Song Meaning
The lyrics paint a stark picture of governmental indifference to the suffering of Indigenous Australians, framing it against the backdrop of British nuclear testing at Maralinga. The opening lines immediately establish a power imbalance, suggesting that the "affairs of a handful of natives" are dismissed as insignificant when weighed against the "crowns" and the supposed "good of all." This sets a tone of profound injustice, where the consequences for a marginalized population are deemed negligible by those in power.
The central tension arises from the contrast between the lingering, devastating effects of the nuclear tests and the deliberate inaction of the government. The "half-life lingers" after Maralinga, a potent image of enduring contamination and sickness, yet the "moving finger writes to say / That a government stalls." This highlights a deliberate choice to ignore the human cost, allowing "whole lives just waste away" while official processes are stalled. The lyrics point to a specific historical event, but the theme of official neglect and the human toll of powerful decisions resonates broadly.
The craft here is in the juxtaposition of abstract pronouncements of progress and financial accounting with the concrete, devastating reality of human suffering. Phrases like "physicists insist on accuracy" and "total all the bills in the treasury" are set against the loss of health for "their children" and the inability to "pay up the clean-up cost." The lyrics suggest that in the cold calculus of government and science, the suffering of those affected by Maralinga simply "won't add up," making it easier to avoid responsibility. The reappearance of the "song-men" at the end, in their traditional "ochre and whitest clay," offers a subtle but powerful image of enduring cultural presence and perhaps a future reckoning.

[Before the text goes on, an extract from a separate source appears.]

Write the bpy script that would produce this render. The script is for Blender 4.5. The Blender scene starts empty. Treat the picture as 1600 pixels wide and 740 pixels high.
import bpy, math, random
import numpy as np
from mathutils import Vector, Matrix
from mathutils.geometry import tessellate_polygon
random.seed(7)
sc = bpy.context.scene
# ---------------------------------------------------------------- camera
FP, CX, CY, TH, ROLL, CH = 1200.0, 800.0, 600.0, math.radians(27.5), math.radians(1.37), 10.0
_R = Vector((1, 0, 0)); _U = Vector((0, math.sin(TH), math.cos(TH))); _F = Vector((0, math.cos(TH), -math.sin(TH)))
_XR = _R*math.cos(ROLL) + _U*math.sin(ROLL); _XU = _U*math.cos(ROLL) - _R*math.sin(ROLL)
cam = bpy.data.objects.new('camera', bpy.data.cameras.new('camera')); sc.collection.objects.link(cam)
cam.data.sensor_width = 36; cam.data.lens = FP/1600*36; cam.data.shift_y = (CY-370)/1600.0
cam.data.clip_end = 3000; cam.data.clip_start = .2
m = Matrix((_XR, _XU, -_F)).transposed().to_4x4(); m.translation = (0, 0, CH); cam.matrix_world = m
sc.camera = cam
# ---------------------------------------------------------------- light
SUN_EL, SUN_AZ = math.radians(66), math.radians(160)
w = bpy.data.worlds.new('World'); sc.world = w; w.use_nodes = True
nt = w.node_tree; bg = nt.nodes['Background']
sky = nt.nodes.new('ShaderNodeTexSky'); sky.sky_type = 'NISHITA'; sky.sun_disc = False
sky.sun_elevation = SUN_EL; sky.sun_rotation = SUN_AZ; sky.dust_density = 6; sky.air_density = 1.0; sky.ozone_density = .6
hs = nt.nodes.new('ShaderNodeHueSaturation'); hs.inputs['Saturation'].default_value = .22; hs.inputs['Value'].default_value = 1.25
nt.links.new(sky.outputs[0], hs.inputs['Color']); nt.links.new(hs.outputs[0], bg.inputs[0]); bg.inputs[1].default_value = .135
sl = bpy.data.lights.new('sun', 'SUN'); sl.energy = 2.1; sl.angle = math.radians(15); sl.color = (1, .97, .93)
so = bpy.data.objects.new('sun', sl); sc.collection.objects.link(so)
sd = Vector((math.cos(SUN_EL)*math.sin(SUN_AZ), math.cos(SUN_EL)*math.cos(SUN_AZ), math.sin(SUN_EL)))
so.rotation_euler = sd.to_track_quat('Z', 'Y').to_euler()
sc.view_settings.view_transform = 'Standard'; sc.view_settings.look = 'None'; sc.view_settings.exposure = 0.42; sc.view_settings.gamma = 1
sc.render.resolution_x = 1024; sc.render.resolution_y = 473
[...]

Ultimately, these lyrics hit hard because they expose a profound disconnect between official narratives and lived realities. The writing forces the listener to confront the human cost of decisions made by distant authorities, using specific imagery of contamination and loss to underscore the moral failure. The implication is that true progress cannot be measured solely in financial terms or scientific precision when it comes at the expense of human lives and well-being, especially on "stolen land."